20 Jahre nach «Lothar»
Vor 20 Jahren, am 26. Dezember 1999, fällte Orkan «Lothar» innert Stunden 10 Millionen Bäume in der Schweiz. Auch im Bezirk Affoltern wütete er auf verheerende Weise. Heute sind die Wunden verheilt, die Wälder weisen eine grössere Artenvielfalt auf und sind sturmresistenter.

Wer den Tag vor zwanzig Jahren miterlebt hat, mag sich wohl noch gut zurückerinnern. Am Morgen des 26. Dezember 1999 fegte der Orkan «Lothar» mit einer bisher unbekannten Wucht übers Land. In der Schweiz starben 14 Menschen, unzählige Gebäude wurden beschädigt. Immens waren die Schäden in den Wäldern. 10 Millionen Bäume wurden gefällt, die Eidgenössische Forschungsanstalt WSL in Birmensdorf beziffert den finanziellen Schaden am Wald auf über eine Milliarde Franken. Im Knonauer Amt lagen 95000 m³ Sturmholz darnieder. «Der Bezirk Affoltern war vom Sturm Lothar stark betroffen», sagt Kreisforstmeister Jürg Altwegg. Grund dafür ist, dass viel Waldfläche in der Region windexponierten Stellen ausgesetzt ist. Zudem war es am Sturmtag ziemlich warm, die Waldböden waren nicht gefroren und Regen hatte die Böden aufgeweicht, sodass insgesamt mehr Bäume mitsamt ihren Wurzeln umgeworfen statt gebrochen wurden.
Lehren gezogen
Mittlerweile sind die gröbsten Schäden längst behoben. Und man hat die Lehren gezogen. So wurden die grossen vom Sturm herausgeschlagenen Freiflächen mit standortgerechten Baumarten wiederaufgeforstet. Die Fichtenbestände wurden reduziert, dafür mehr Laubbäume gesetzt, wie etwa Eichen, Kirschbaum oder Spitzahorn. «Der Wald ist heute vielfältiger», sagt Flurin Farrér, Förster des Reviers Knonauer Amt Süd. «Mit mehr Baumarten kann man das Risiko bei Stürmen, aber auch bei Trockenheit oder hohem Insektenbefall besser verteilen.» Auch werden heute neue Bäume mit grösseren Abständen zueinander gesetzt, um so in den Zwischenräumen eine naturnahere Verjüngung zuzulassen. Und Waldränder werden gegenüber früher vermehrt aufgelichtet, was den Wald sturmresistenter macht.

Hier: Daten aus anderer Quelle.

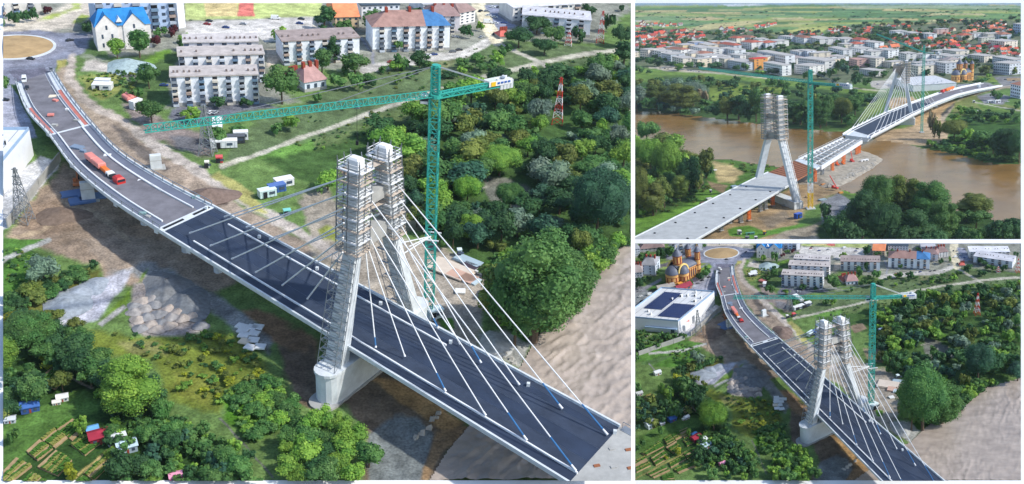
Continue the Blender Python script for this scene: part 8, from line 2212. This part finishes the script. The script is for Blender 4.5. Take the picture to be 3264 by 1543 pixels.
def edging(T):
    """white edging strip laid round a tract"""
    x0, y0, x1, y1 = T.rect; g = 13
    segs = [((x0 - g, y0 - g), (x1 + g, y0 - g), (x1 + g, y0), (x0 - g, y0)), ((x0 - g, y1), (x1 + g, y1), (x1 + g, y1 + g), (x0 - g, y1 + g)),
            ((x0 - g, y0), (x0, y0), (x0, y1), (x0 - g, y1)), ((x1, y0), (x1 + g, y0), (x1 + g, y1), (x1, y1))]
    for q in segs:
        me = bpy.data.meshes.new('edging'); b = [T.at(*p, 0) for p in q]; t = [p + Vector((0, 0, .12)) for p in b]
        mb = MB().hexa(b[::-1], t[::-1]); o = bpy.data.objects.new('white_edging', mb.mesh('edging', WHITE_EDGE)); COL.objects.link(o); o.matrix_world = T.M; o['kind'] = 'structure'


for t_ in (TL, TB, TT): finish(t_)
label_trees()
for t_ in (TL, TB, TT): edging(t_)

# ---------------------------------------------------------------- the air
lo = [1e9] * 3; hi = [-1e9] * 3
bpy.context.view_layer.update()
for o in list(SC.objects):
    if o.type == 'MESH':
        for c in o.bound_box:
            p = o.matrix_world @ Vector(c)
            for i in range(3): lo[i] = min(lo[i], p[i]); hi[i] = max(hi[i], p[i])
hz = MB().box(min(lo[0], -5) - 20, max(hi[0], 5) + 20, min(lo[1], -5) - 20, hi[1] + 20, lo[2] - 1, max(hi[2], CAM.translation.z) + 20)
hm = bpy.data.materials.new('air'); hm.use_nodes = True
for n in list(hm.node_tree.nodes):
    if n.bl_idname != 'ShaderNodeOutputMaterial': hm.node_tree.nodes.remove(n)
pv = hm.node_tree.nodes.new('ShaderNodeVolumePrincipled'); pv.inputs['Color'].default_value = (.72, .84, 1, 1); pv.inputs['Density'].default_value = 2.8e-5; pv.inputs['Anisotropy'].default_value = .2
hm.node_tree.links.new(pv.outputs[0], [n for n in hm.node_tree.nodes if n.bl_idname == 'ShaderNodeOutputMaterial'][0].inputs['Volume'])
ho = bpy.data.objects.new('haze', hz.mesh('haze', hm)); COL.objects.link(ho); ho['kind'] = 'stuff'
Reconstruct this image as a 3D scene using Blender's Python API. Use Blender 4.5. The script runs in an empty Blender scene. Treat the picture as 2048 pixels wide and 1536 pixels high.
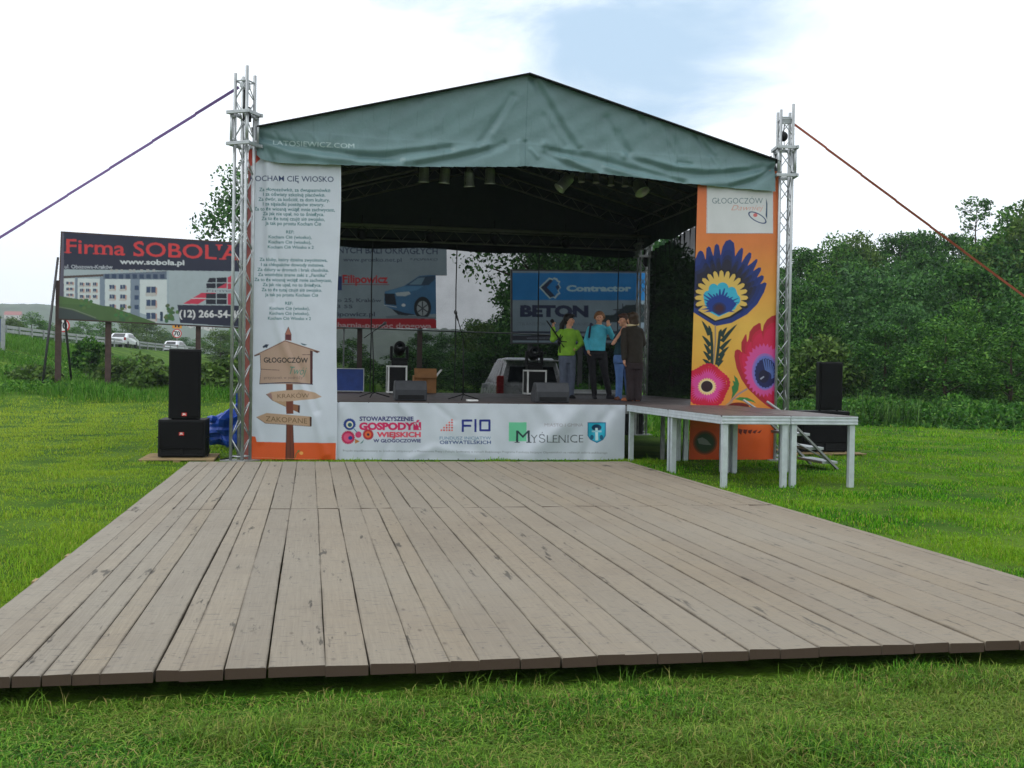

Eine Bilanz zu «Lothar» fällt zweischneidig aus. «Finanziell ist ein Sturm wie Lothar für die Waldbesitzer eine Katastrophe», sagt Jürg Altwegg. Es sei jedoch erstaunlich, wie rasch sich die Natur regeneriere und wieder Wald entstehe. Hinsichtlich Biodiversität hätten die grossen Freiflächen zu einem grösseren Artenreichtum gefunden. Die Jungbaumbestände erfordern aber auch mehr Pflege, damit sie sich gegen andere konkurrenzstarke Baumarten durchzusetzen vermögen.
Mit Klimawandel Schritt halten
Mit dem Klimawandel werden Extremereignisse künftig vermehrt auftreten. «Die nach den Stürmen Vivian 1990 und Lothar gesammelten Erkenntnisse aus Forstpraxis und Forschung helfen, die natürliche Walddynamik besser zu verstehen und Störungen als Chance zur raschen Anpassung zu erkennen», meint dazu Waldökologe Thomas Wohlgemuth vom WSL. Wenn das Klima deutlich wärmer und trockener werde, sei damit zu rechnen, dass vermehrt Bäume auf grösseren Flächen absterben, sei es wegen Sturm, Trockenheit, Insektenbefall oder auch Waldbrand. Die Wälder dürften danach ihre Artenzusammensetzung langsam verändern. «Ob sie mit dem rasanten Tempo des Klimawandels Schritt halten können, ist allerdings fraglich», so Wohlgemuth.